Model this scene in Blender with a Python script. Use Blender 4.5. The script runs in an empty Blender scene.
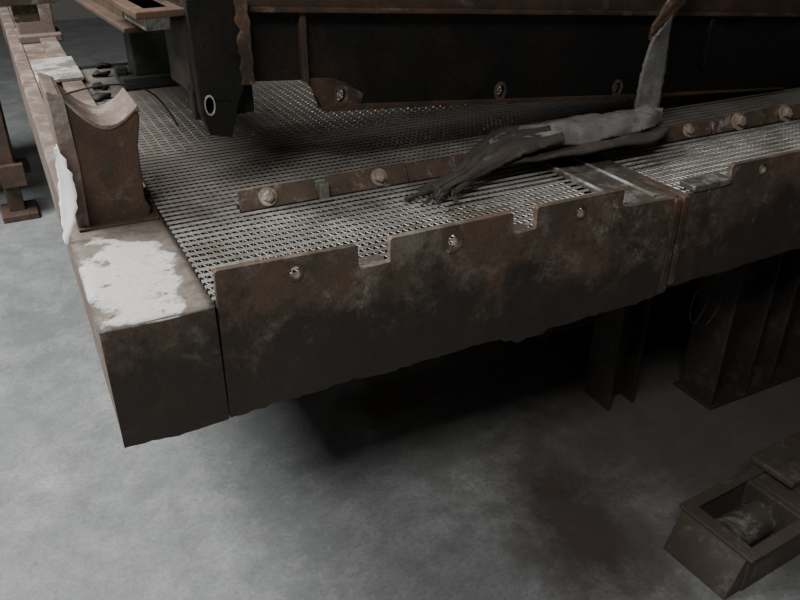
import bpy, bmesh, math, random
from mathutils import Vector, Matrix, noise
random.seed(7)
COL=bpy.context.collection

# ---------------------------------------------------------------- materials
def N(nt,t,**k):
    n=nt.nodes.new(t)
    for a,b in k.items(): setattr(n,a,b)
    return n
def ramp(nt,fac,stops):
    r=N(nt,'ShaderNodeValToRGB'); nt.links.new(fac,r.inputs[0])
    e=r.color_ramp.elements
    while len(e)<len(stops): e.new(.5)
    for i,(p,c) in enumerate(stops):
        e[i].position=p; e[i].color=(c,c,c,1) if isinstance(c,(int,float)) else (*c,1)
    return r.outputs[0]
def noi(nt,co,scale,detail=8,rough=.6,dist=0):
    n=N(nt,'ShaderNodeTexNoise'); n.inputs['Scale'].default_value=scale; n.inputs['Detail'].default_value=detail
    n.inputs['Roughness'].default_value=rough; n.inputs['Distortion'].default_value=dist
    nt.links.new(co,n.inputs['Vector']); return n.outputs['Fac']
def mix(nt,fac,a,b,mode='MIX'):
    m=N(nt,'ShaderNodeMix',data_type='RGBA',blend_type=mode)
    if isinstance(fac,(int,float)): m.inputs[0].default_value=fac
    else: nt.links.new(fac,m.inputs[0])
    for i,v in ((6,a),(7,b)):
        if isinstance(v,tuple): m.inputs[i].default_value=(*v,1)
        else: nt.links.new(v,m.inputs[i])
    return m.outputs[2]
def math_(nt,op,a,b=None,c=None):
    m=N(nt,'ShaderNodeMath',operation=op)
    for i,v in enumerate((a,b,c)):
        if v is None: continue
        if isinstance(v,(int,float)): m.inputs[i].default_value=v
        else: nt.links.new(v,m.inputs[i])
    return m.outputs[0]
def newmat(name):
    m=bpy.data.materials.new(name); m.use_nodes=True; nt=m.node_tree
    b=nt.nodes['Principled BSDF']; tc=N(nt,'ShaderNodeTexCoord')
    return m,nt,b,tc.outputs['Object']
def bump(nt,b,h,strength,dist=.01):
    bp=N(nt,'ShaderNodeBump'); bp.inputs['Strength'].default_value=strength; bp.inputs['Distance'].default_value=dist
    nt.links.new(h,bp.inputs['Height']); nt.links.new(bp.outputs[0],b.inputs['Normal'])
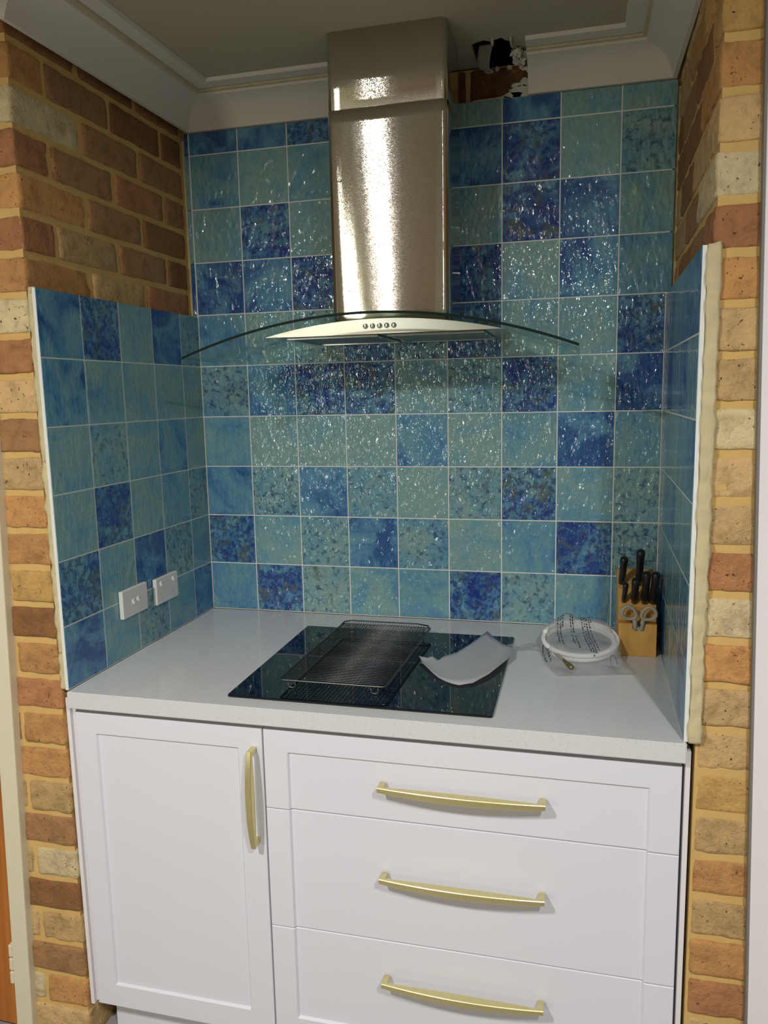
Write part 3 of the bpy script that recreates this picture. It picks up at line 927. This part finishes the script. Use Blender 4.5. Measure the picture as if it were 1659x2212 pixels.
# steel body below the glass
bm = bmesh.new()
BX0, BX1, BZ = .3795, .9485, 1.7195
xs = [BX0 + (BX1 - BX0) * i / 32 for i in range(33)]
pts = [(BX1, BZ), (BX0, BZ)] + [(x, zg(x) - th - .0008) for x in xs]
prism(bm, pts, -.395, -.395 + .012, 'y')
o = hobj('control_panel', bm, M['steel_plain'])
bm = bmesh.new()
prism(bm, [(BX1 - .002, BZ + .001), (BX0 + .002, BZ + .001)] + [(x, zg(x) - th - .001) for x in xs[1:-1]], -.383, -.02, 'y')
hobj('motor_body', bm, M['steel_plain'])
for i in range(5):
    x = .6300 + .0170 * i
    bm = bmesh.new()
    lathe(bm, [(.0060, 0), (.0060, .0015), (.0052, .0030), (.0042, .0034), (.0, .0036)], (x, -.395, 1.7370), (0, -1, 0), 20)
    o = hobj('button', bm, M['chrome'], smooth=True)
for s in (-1, 1):
    bm = bmesh.new()
    x0, x1 = (HX - .24, HX - .012) if s < 0 else (HX + .012, HX + .24)
    y0, y1 = -.36, -.11
    box(bm, x0, x1, y0, y1, 1.7165, 1.7200, .0006)
    fl = hobj('filter', bm, M['filter'])
    bm = bmesh.new()
    for k in range(5):
        pass
    box(bm, x0 - .001, x1 + .001, y1 - .006, y1 + .002, 1.7150, 1.7172, .0004); box(bm, x0 - .001, x1 + .001, y0 - .002, y0 + .006, 1.7150, 1.7172, .0004)
    box(bm, x0 - .001, x0 + .006, y0, y1, 1.7150, 1.7172, .0004); box(bm, x1 - .006, x1 + .001, y0, y1, 1.7150, 1.7172, .0004)
    obj('filter_frame', bm, M['chrome'], fl)

# ------------------------------------------------------------------ switch plates on the left wall
def plate(yc, zc, kind):
    wx = SL * yc
    t = empty('switch_plate' if kind == 's' else 'power_outlet', (wx, yc, zc))
    bm = bmesh.new(); box(bm, .0005, .0125, -.0585, .0585, -.0365, .0365, .003, 3)
    obj('faceplate', bm, M['outlet'], t)
    if kind == 's': sp = [(-.010, .0), (.012, .002)]
    else: sp = [(-.033, .020), (.033, .020)]
    for y, z in sp:
        bm = bmesh.new()
        lathe(bm, [(.0078, 0), (.0078, .0012), (.0070, .0022), (.0, .0026)], (.0124, y, z), (1, 0, .0), 20)
        obj('rocker_switch', bm, M['outlet'], t, smooth=True)
        bm = bmesh.new(); box(bm, .0135, .0165, y - .0035, y + .0035, z - .0065, z + .0005, .001)
        obj('switch_dolly', bm, M['outlet'], t)
    if kind != 's':
        for y in (-.033, .033):
            bm = bmesh.new()
            for dy, dz, rot in ((-.0075, -.008, 32), (.0075, -.008, -32), (0, -.022, 0)):
                vs = box(bm, .0122, .0128, -.0009, .0009, -.004, .004)
                R_ = Matrix.Rotation(math.radians(rot), 4, 'X')
                for v in vs: v.co = R_ @ v.co + Vector((0, y + dy, dz))
            obj('socket', bm, M['slot'], t)
    return t
tag(plate(-.443, 1.0625, 's'), 'white double switch plate on the left tiles, nearer the brick pier', 'switch')
tag(plate(-.285, 1.0570, 'o'), 'white double power outlet on the left tiles, nearer the back corner', 'power outlet')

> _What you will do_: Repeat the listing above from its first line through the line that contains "COL=bpy.context.collection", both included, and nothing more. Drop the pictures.

> _Response to this exercise_:
Model this scene in Blender with a Python script. Use Blender 4.5. The script runs in an empty Blender scene.
import bpy, bmesh, math, random
from mathutils import Vector, Matrix, noise
random.seed(7)
COL=bpy.context.collection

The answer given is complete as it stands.